Return all of the lines below exactly as they are.

[Records with scene code]
++++++++++++++++++++

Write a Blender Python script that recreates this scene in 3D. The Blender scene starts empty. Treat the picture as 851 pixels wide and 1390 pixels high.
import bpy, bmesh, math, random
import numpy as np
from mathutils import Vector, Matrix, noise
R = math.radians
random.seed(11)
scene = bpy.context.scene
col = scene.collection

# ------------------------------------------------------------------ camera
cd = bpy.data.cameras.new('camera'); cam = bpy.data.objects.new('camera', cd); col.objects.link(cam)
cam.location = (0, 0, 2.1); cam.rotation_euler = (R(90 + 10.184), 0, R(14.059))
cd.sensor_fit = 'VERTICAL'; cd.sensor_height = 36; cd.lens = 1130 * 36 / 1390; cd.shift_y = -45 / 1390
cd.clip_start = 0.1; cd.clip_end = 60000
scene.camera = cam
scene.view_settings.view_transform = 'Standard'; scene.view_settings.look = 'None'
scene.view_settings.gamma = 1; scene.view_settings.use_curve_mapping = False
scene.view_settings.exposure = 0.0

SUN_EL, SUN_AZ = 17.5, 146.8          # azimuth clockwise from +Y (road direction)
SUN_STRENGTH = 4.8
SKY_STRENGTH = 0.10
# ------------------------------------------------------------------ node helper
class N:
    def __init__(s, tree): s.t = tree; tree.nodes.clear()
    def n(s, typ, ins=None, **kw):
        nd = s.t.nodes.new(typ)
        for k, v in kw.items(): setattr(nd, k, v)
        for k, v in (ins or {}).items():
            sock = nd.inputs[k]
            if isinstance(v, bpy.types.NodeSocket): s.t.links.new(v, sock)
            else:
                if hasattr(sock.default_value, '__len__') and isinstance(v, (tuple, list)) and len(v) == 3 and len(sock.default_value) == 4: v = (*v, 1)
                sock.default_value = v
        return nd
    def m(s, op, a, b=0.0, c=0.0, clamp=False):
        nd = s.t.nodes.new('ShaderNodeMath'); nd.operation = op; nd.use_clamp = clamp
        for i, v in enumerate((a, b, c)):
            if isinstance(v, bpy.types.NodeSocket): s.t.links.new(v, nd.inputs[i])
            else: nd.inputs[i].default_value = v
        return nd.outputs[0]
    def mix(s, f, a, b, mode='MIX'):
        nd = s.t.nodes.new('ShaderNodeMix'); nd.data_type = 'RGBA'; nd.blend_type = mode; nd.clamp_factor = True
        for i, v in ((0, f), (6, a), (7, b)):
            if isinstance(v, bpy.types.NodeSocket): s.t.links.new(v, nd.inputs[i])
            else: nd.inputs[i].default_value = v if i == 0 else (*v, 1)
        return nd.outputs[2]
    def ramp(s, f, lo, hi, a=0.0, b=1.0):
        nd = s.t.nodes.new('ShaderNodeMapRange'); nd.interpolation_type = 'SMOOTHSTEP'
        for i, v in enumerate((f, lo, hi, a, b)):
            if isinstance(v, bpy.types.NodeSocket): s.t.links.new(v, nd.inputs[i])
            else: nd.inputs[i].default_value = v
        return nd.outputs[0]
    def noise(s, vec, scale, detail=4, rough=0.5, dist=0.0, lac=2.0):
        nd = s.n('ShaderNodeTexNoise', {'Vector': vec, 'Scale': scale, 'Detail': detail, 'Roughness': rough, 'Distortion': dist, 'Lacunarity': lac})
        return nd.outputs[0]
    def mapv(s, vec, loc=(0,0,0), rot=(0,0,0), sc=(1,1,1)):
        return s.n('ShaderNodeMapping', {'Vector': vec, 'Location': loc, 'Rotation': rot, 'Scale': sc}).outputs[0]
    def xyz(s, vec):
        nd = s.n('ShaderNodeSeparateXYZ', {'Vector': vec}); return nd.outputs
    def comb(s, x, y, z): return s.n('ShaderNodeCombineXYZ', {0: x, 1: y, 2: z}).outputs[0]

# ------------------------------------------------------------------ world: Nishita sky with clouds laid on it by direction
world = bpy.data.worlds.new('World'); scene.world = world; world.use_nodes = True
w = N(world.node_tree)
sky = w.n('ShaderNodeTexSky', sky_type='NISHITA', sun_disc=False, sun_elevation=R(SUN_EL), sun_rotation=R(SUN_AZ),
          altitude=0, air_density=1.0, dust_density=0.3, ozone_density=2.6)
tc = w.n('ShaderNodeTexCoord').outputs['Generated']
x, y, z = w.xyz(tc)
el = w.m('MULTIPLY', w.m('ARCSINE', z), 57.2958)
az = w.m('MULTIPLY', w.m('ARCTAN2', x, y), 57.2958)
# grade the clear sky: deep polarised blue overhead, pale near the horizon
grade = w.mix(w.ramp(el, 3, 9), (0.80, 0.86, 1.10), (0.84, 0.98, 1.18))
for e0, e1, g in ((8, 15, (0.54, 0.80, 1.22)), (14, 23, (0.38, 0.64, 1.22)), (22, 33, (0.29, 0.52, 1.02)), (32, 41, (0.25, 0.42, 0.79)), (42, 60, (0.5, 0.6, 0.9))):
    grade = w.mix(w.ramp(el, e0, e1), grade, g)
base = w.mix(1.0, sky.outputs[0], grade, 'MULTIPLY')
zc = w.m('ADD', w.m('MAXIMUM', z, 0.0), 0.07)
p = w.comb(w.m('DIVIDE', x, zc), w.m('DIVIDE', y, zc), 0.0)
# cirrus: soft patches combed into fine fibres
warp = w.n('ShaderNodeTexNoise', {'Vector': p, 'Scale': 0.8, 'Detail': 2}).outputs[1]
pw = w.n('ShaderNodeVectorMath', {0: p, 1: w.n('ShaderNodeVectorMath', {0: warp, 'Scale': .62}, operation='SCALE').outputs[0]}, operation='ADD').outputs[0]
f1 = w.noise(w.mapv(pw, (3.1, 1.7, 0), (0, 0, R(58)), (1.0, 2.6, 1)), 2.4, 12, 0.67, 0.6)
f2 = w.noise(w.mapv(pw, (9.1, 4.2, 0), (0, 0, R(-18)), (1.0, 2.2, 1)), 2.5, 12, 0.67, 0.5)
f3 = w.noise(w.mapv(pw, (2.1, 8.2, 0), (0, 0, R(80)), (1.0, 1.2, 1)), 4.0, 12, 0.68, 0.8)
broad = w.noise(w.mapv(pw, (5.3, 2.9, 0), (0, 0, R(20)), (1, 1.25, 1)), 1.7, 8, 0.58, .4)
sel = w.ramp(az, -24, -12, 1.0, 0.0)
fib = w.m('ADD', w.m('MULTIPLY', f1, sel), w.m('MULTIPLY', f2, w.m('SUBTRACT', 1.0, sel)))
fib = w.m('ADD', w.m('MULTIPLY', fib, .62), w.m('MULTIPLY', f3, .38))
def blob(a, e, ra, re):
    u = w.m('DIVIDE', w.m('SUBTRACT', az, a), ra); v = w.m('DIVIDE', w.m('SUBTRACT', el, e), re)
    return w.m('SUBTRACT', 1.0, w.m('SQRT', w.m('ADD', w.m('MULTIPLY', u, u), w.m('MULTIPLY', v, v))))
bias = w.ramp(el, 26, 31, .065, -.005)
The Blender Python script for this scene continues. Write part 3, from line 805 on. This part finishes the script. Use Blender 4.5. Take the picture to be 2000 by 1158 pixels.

++++++++++++++++++++

=== THE RESPONSE ===
Write a Blender Python script that recreates this scene in 3D. The Blender scene starts empty. Treat the picture as 851 pixels wide and 1390 pixels high.
import bpy, bmesh, math, random
import numpy as np
from mathutils import Vector, Matrix, noise
R = math.radians
random.seed(11)
scene = bpy.context.scene
col = scene.collection

# ------------------------------------------------------------------ camera
cd = bpy.data.cameras.new('camera'); cam = bpy.data.objects.new('camera', cd); col.objects.link(cam)
cam.location = (0, 0, 2.1); cam.rotation_euler = (R(90 + 10.184), 0, R(14.059))
cd.sensor_fit = 'VERTICAL'; cd.sensor_height = 36; cd.lens = 1130 * 36 / 1390; cd.shift_y = -45 / 1390
cd.clip_start = 0.1; cd.clip_end = 60000
scene.camera = cam
scene.view_settings.view_transform = 'Standard'; scene.view_settings.look = 'None'
scene.view_settings.gamma = 1; scene.view_settings.use_curve_mapping = False
scene.view_settings.exposure = 0.0

SUN_EL, SUN_AZ = 17.5, 146.8          # azimuth clockwise from +Y (road direction)
SUN_STRENGTH = 4.8
SKY_STRENGTH = 0.10
# ------------------------------------------------------------------ node helper
class N:
    def __init__(s, tree): s.t = tree; tree.nodes.clear()
    def n(s, typ, ins=None, **kw):
        nd = s.t.nodes.new(typ)
        for k, v in kw.items(): setattr(nd, k, v)
        for k, v in (ins or {}).items():
            sock = nd.inputs[k]
            if isinstance(v, bpy.types.NodeSocket): s.t.links.new(v, sock)
            else:
                if hasattr(sock.default_value, '__len__') and isinstance(v, (tuple, list)) and len(v) == 3 and len(sock.default_value) == 4: v = (*v, 1)
                sock.default_value = v
        return nd
    def m(s, op, a, b=0.0, c=0.0, clamp=False):
        nd = s.t.nodes.new('ShaderNodeMath'); nd.operation = op; nd.use_clamp = clamp
        for i, v in enumerate((a, b, c)):
            if isinstance(v, bpy.types.NodeSocket): s.t.links.new(v, nd.inputs[i])
            else: nd.inputs[i].default_value = v
        return nd.outputs[0]
    def mix(s, f, a, b, mode='MIX'):
        nd = s.t.nodes.new('ShaderNodeMix'); nd.data_type = 'RGBA'; nd.blend_type = mode; nd.clamp_factor = True
        for i, v in ((0, f), (6, a), (7, b)):
            if isinstance(v, bpy.types.NodeSocket): s.t.links.new(v, nd.inputs[i])
            else: nd.inputs[i].default_value = v if i == 0 else (*v, 1)
        return nd.outputs[2]
    def ramp(s, f, lo, hi, a=0.0, b=1.0):
        nd = s.t.nodes.new('ShaderNodeMapRange'); nd.interpolation_type = 'SMOOTHSTEP'
        for i, v in enumerate((f, lo, hi, a, b)):
            if isinstance(v, bpy.types.NodeSocket): s.t.links.new(v, nd.inputs[i])
            else: nd.inputs[i].default_value = v
        return nd.outputs[0]
    def noise(s, vec, scale, detail=4, rough=0.5, dist=0.0, lac=2.0):
        nd = s.n('ShaderNodeTexNoise', {'Vector': vec, 'Scale': scale, 'Detail': detail, 'Roughness': rough, 'Distortion': dist, 'Lacunarity': lac})
        return nd.outputs[0]
    def mapv(s, vec, loc=(0,0,0), rot=(0,0,0), sc=(1,1,1)):
        return s.n('ShaderNodeMapping', {'Vector': vec, 'Location': loc, 'Rotation': rot, 'Scale': sc}).outputs[0]
    def xyz(s, vec):
        nd = s.n('ShaderNodeSeparateXYZ', {'Vector': vec}); return nd.outputs
    def comb(s, x, y, z): return s.n('ShaderNodeCombineXYZ', {0: x, 1: y, 2: z}).outputs[0]

# ------------------------------------------------------------------ world: Nishita sky with clouds laid on it by direction
world = bpy.data.worlds.new('World'); scene.world = world; world.use_nodes = True
w = N(world.node_tree)
sky = w.n('ShaderNodeTexSky', sky_type='NISHITA', sun_disc=False, sun_elevation=R(SUN_EL), sun_rotation=R(SUN_AZ),
          altitude=0, air_density=1.0, dust_density=0.3, ozone_density=2.6)
tc = w.n('ShaderNodeTexCoord').outputs['Generated']
x, y, z = w.xyz(tc)
el = w.m('MULTIPLY', w.m('ARCSINE', z), 57.2958)
az = w.m('MULTIPLY', w.m('ARCTAN2', x, y), 57.2958)
# grade the clear sky: deep polarised blue overhead, pale near the horizon
grade = w.mix(w.ramp(el, 3, 9), (0.80, 0.86, 1.10), (0.84, 0.98, 1.18))
for e0, e1, g in ((8, 15, (0.54, 0.80, 1.22)), (14, 23, (0.38, 0.64, 1.22)), (22, 33, (0.29, 0.52, 1.02)), (32, 41, (0.25, 0.42, 0.79)), (42, 60, (0.5, 0.6, 0.9))):
    grade = w.mix(w.ramp(el, e0, e1), grade, g)
base = w.mix(1.0, sky.outputs[0], grade, 'MULTIPLY')
zc = w.m('ADD', w.m('MAXIMUM', z, 0.0), 0.07)
p = w.comb(w.m('DIVIDE', x, zc), w.m('DIVIDE', y, zc), 0.0)
# cirrus: soft patches combed into fine fibres
warp = w.n('ShaderNodeTexNoise', {'Vector': p, 'Scale': 0.8, 'Detail': 2}).outputs[1]
pw = w.n('ShaderNodeVectorMath', {0: p, 1: w.n('ShaderNodeVectorMath', {0: warp, 'Scale': .62}, operation='SCALE').outputs[0]}, operation='ADD').outputs[0]
f1 = w.noise(w.mapv(pw, (3.1, 1.7, 0), (0, 0, R(58)), (1.0, 2.6, 1)), 2.4, 12, 0.67, 0.6)
f2 = w.noise(w.mapv(pw, (9.1, 4.2, 0), (0, 0, R(-18)), (1.0, 2.2, 1)), 2.5, 12, 0.67, 0.5)
f3 = w.noise(w.mapv(pw, (2.1, 8.2, 0), (0, 0, R(80)), (1.0, 1.2, 1)), 4.0, 12, 0.68, 0.8)
broad = w.noise(w.mapv(pw, (5.3, 2.9, 0), (0, 0, R(20)), (1, 1.25, 1)), 1.7, 8, 0.58, .4)
sel = w.ramp(az, -24, -12, 1.0, 0.0)
fib = w.m('ADD', w.m('MULTIPLY', f1, sel), w.m('MULTIPLY', f2, w.m('SUBTRACT', 1.0, sel)))
fib = w.m('ADD', w.m('MULTIPLY', fib, .62), w.m('MULTIPLY', f3, .38))
def blob(a, e, ra, re):
    u = w.m('DIVIDE', w.m('SUBTRACT', az, a), ra); v = w.m('DIVIDE', w.m('SUBTRACT', el, e), re)
    return w.m('SUBTRACT', 1.0, w.m('SQRT', w.m('ADD', w.m('MULTIPLY', u, u), w.m('MULTIPLY', v, v))))
bias = w.ramp(el, 26, 31, .065, -.005)
The Blender Python script for this scene continues. Write part 3, from line 805 on. This part finishes the script. Use Blender 4.5. Take the picture to be 2000 by 1158 pixels.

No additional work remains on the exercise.